Tenho até uma memória em particular. Uma vez, ela deixou sobre a minha cama um texto de um pastor evangélico que falava sobre relacionamentos. Quando eu vi o título do texto (infelizmente não lembro o nome, mas recordo que já me deixava meio "transtornado"), eu fiquei totalmente impaciente. E assim, fui conversar com ela o porquê daquele texto. A resposta veio tão impactante quanto o meu súbito aborrecimento adolescente: "ele está sobre sua cama porque eu gostei muito dele e acho que vale suprimir seu preconceito, seja ele qual for e se dar ao trabalho de ler". Mesmo aborrecido, li o texto. E pela primeira vez, vi um pastor evangélico ser extremamente coerente, especialmente quanto a relacionamentos e quanto às percepções de reciprocidade. Naquele momento, eu percebi que havia em mim um preconceito. Um desgostar necessário só por ele vir de um mundo que eu tinha muita dificuldade de compreender. Mas, diante de tudo que havia lido, eu não poderia continuar com a minha "dificuldade" ou preconceito. Afinal, sejamos coerentes, preconceituosos eventualmente podemos ser, mas devemos trabalhar para não mais sermos. Agora, ser burro, jamais.

Ao término do texto, eu já nem lembrava que ele era pastor. Era apenas um bom escritor e então percebia, além de tudo, que muito do nosso desgostar vem de um conjunto de padrões de coisas que não consideramos positivas. Esquecemos que ali há um ser humano com defeitos e qualidades que pode nos ensinar muito (independente da idade, do processo ou do movimento).

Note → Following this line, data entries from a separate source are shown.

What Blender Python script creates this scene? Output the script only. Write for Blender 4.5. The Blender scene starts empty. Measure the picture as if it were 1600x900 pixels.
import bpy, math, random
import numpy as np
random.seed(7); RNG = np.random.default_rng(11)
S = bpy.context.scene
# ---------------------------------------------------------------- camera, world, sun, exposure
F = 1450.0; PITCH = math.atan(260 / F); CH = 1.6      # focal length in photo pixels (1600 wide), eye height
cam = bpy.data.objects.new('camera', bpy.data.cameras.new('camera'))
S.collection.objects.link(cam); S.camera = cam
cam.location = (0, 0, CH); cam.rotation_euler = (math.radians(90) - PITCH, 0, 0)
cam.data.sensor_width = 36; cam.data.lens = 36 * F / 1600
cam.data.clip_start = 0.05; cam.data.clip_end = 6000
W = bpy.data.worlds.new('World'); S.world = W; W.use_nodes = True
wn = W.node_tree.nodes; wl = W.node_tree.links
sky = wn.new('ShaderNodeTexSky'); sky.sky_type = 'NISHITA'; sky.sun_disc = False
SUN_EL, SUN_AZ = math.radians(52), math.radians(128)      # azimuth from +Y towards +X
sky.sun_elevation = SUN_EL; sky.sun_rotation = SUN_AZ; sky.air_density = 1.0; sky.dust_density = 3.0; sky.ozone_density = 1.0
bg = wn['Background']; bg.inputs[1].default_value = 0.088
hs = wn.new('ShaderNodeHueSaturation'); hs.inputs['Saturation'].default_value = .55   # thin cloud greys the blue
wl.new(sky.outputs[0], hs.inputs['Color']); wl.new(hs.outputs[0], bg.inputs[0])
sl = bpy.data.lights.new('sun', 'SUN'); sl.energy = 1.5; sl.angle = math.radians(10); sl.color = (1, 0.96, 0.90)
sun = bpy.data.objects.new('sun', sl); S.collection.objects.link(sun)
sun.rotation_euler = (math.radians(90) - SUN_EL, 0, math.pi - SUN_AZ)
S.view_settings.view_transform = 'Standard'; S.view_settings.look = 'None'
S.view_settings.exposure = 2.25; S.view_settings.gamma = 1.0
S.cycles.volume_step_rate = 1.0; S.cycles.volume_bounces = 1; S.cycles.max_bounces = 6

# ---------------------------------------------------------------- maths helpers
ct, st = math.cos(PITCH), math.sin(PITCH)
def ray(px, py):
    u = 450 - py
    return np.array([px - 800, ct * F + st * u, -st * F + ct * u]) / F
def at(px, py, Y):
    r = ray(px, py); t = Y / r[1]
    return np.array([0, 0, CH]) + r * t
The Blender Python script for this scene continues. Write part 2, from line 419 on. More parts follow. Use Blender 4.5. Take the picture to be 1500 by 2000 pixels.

Precisamos de um filtro para poder aprender a ouvir de verdade e tirar o que há de melhor, seja de onde a fala venha, e aprender com isso a enxergar além. O lance é que se você observar, uma pessoa homofóbica deveria ser proibida de gostar de Cazuza, por exemplo, mas aqui, aprendemos rapidamente a ignorar o cantor e apreciarmos a sua obra. Quando estamos falando de literatura, isso fica um pouco mais difícil, pois o tempo necessário à digestão é maior. E quando colocamos esse panorama para as relações, o peso vai muito além. É quase como se a música fosse um suco, a literatura, uma salada e as relações, como uma feijoada de domingo que você começou a dar garfadas sobre o apetitoso feijão às 11h e foi terminar só às 17h. Só que, se considerarmos o filtro, talvez já tenhamos tomado medidas prévias a tudo isso, como tomar um chá para ajudar a digerir, ou outras coisas nesse sentido. Criamos panoramas de possíveis entendimentos e aceitação de algumas coisas, mas ainda pecamos e MUITO no quesito dar crédito a quem não gostamos. Por isso, "mesmo um diamante na lama continua sendo um diamante". E que jamais esqueçamos. Até para discordar, precisamos ouvir. Até para ajudarmos a pensar diferente, precisamos ter entendido o outro.

O valor do filtro, em tudo, é muito bom. Afinal, ter atenção sobre o que se faz, nos possibilita agir com (ou contra) as atitudes que se tem como padrão e mais maravilhosamente, ter força sobre a percepção de problemas que, por vezes, criamos sem nos darmos conta. E aqui, deixo uma reflexão, que veio de muito tempo e vale para um todo sempre, da minha mãe: "acho que vale suprimir seu preconceito, seja ele qual for, e se dar ao trabalho de ler".